- Job -
Everything from the first line of the data through the line with "COL = scene.collection" is to be echoed exactly, minus the pictures.

- Data section -
>> Begin

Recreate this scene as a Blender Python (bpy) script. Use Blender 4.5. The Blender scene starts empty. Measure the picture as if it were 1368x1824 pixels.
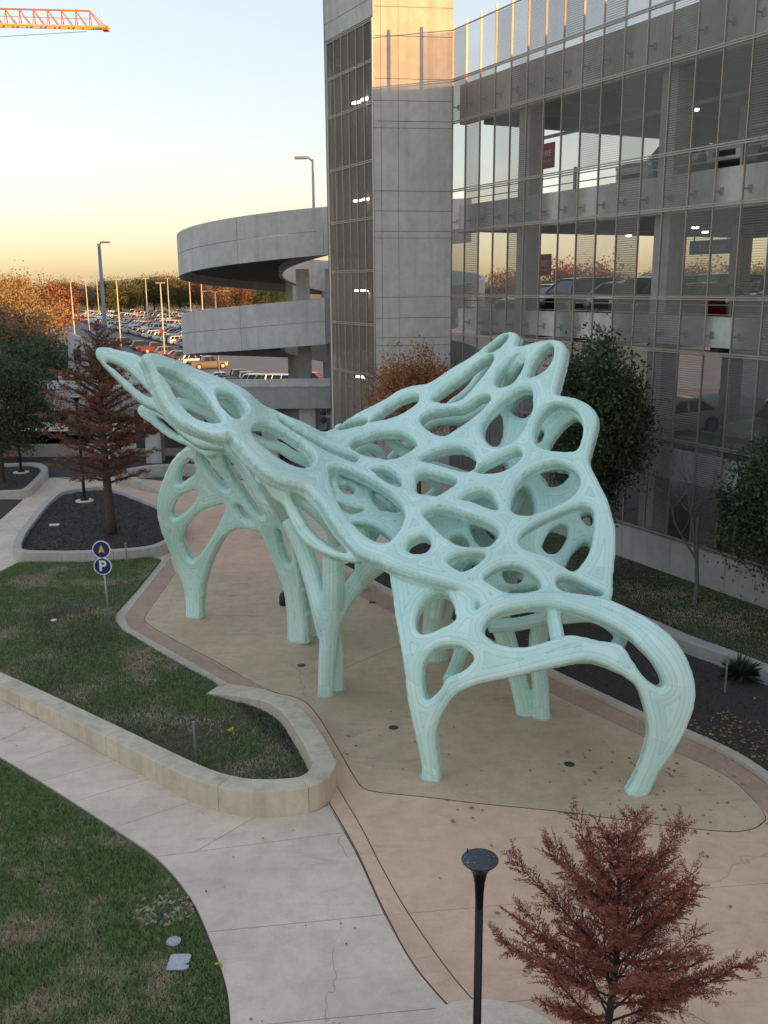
import bpy, bmesh, math, random
import numpy as np
from mathutils import Vector, Matrix, kdtree
random.seed(7); RNG = np.random.default_rng(11)
R = math.radians
scene = bpy.context.scene
COL = scene.collection

# ------------------------------------------------------------------ camera
H = 10.0; FPX = 1690.0; PITCH = math.atan(404.0/1690.0); ROLL = 0.008
CX, CY = 684.0, 912.0
cp, sp = math.cos(PITCH), math.sin(PITCH)
cam_d = bpy.data.cameras.new('camera'); cam = bpy.data.objects.new('camera', cam_d); COL.objects.link(cam)
cam_d.sensor_fit = 'HORIZONTAL'; cam_d.sensor_width = 36.0; cam_d.lens = FPX/1368.0*36.0
cam_d.clip_start = 0.1; cam_d.clip_end = 6000.0
_right = Vector((1, -ROLL*sp, -ROLL*cp)).normalized()
_fwd = Vector((0, cp, -sp))
_up = _right.cross(_fwd).normalized()
cam.matrix_world = Matrix(((_right.x, _up.x, -_fwd.x, 0), (_right.y, _up.y, -_fwd.y, 0), (_right.z, _up.z, -_fwd.z, H), (0, 0, 0, 1)))
scene.camera = cam

# ------------------------------------------------------------------ world, sun, exposure
SUN_AZ, SUN_EL = 112.0, 4.5          # clockwise from +Y, degrees
world = bpy.data.worlds.new('World'); scene.world = world; world.use_nodes = True
_n = world.node_tree.nodes; _l = world.node_tree.links
sky = _n.new('ShaderNodeTexSky'); sky.sky_type = 'NISHITA'; sky.sun_disc = False
sky.sun_elevation = R(SUN_EL); sky.sun_rotation = R(SUN_AZ)
sky.air_density = 1.0; sky.dust_density = 1.3; sky.ozone_density = 1.35; sky.altitude = 0
_g = _n.new('ShaderNodeGamma'); _g.inputs[1].default_value = 0.50      # a softer, hazier contrast over the whole dome
_tn = _n.new('ShaderNodeMix'); _tn.data_type = 'RGBA'; _tn.blend_type = 'MULTIPLY'; _tn.inputs[0].default_value = 1.0; _tn.inputs[7].default_value = (1.05, 0.95, 1.03, 1)
_l.new(sky.outputs[0], _tn.inputs[6]); _l.new(_tn.outputs[2], _g.inputs[0]); _l.new(_g.outputs[0], _n['Background'].inputs[0]); _n['Background'].inputs[1].default_value = 0.110
sun_d = bpy.data.lights.new('sun', 'SUN'); sun_d.energy = 2.0; sun_d.angle = R(0.5); sun_d.color = (1.0, 0.44, 0.09)
sun = bpy.data.objects.new('sun', sun_d); COL.objects.link(sun)
_sd = Vector((math.sin(R(SUN_AZ))*math.cos(R(SUN_EL)), math.cos(R(SUN_AZ))*math.cos(R(SUN_EL)), math.sin(R(SUN_EL))))
sun.rotation_euler = _sd.to_track_quat('Z', 'Y').to_euler()
vs = scene.view_settings
scene.display_settings.display_device = 'sRGB'
vs.view_transform = 'Standard'; vs.look = 'None'; vs.gamma = 1.0; vs.use_curve_mapping = False
vs.exposure = 2.72
scene.render.engine = 'CYCLES'
scene.cycles.max_bounces = 8; scene.cycles.transparent_max_bounces = 24
scene.cycles.use_denoising = True

# ------------------------------------------------------------------ pixel <-> world helpers (photo pixels, 1368 x 1824)
def ray(px, py):
    dx = np.asarray(px, float)-CX; dy = np.asarray(py, float)-CY
    u = dx-ROLL*dy; v = ROLL*dx+dy
    return u, FPX*cp-v*sp, -FPX*sp-v*cp
def at_z(px, py, z=0.0):
    a, b, c = ray(px, py); t = (z-H)/c
    return np.stack([a*t, b*t, np.zeros_like(t)+z], -1)
def at_Y(px, py, Y):
    a, b, c = ray(px, py); t = np.asarray(Y, float)/b
    return np.stack([a*t, b*t, H+c*t], -1)
def proj(p):
    """world -> photo pixel"""
    x, y, z = p[0], p[1], p[2]-H
    zc_ = y*cp-z*sp; u = FPX*x/zc_; v = FPX*(-z*cp-y*sp)/zc_
    return CX+u+ROLL*v, CY+v-ROLL*u
def g2(pts, z=0.0):
    """photo pixel list -> ground xy list"""
    p = at_z([q[0] for q in pts], [q[1] for q in pts], z)
    return [(float(a[0]), float(a[1])) for a in p]
def V(px, py, Y): return Vector(at_Y(px, py, Y).tolist())
def G(px, py, z=0.0): return Vector(at_z(px, py, z).tolist())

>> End

- Task response -
Recreate this scene as a Blender Python (bpy) script. Use Blender 4.5. The Blender scene starts empty. Measure the picture as if it were 1368x1824 pixels.
import bpy, bmesh, math, random
import numpy as np
from mathutils import Vector, Matrix, kdtree
random.seed(7); RNG = np.random.default_rng(11)
R = math.radians
scene = bpy.context.scene
COL = scene.collection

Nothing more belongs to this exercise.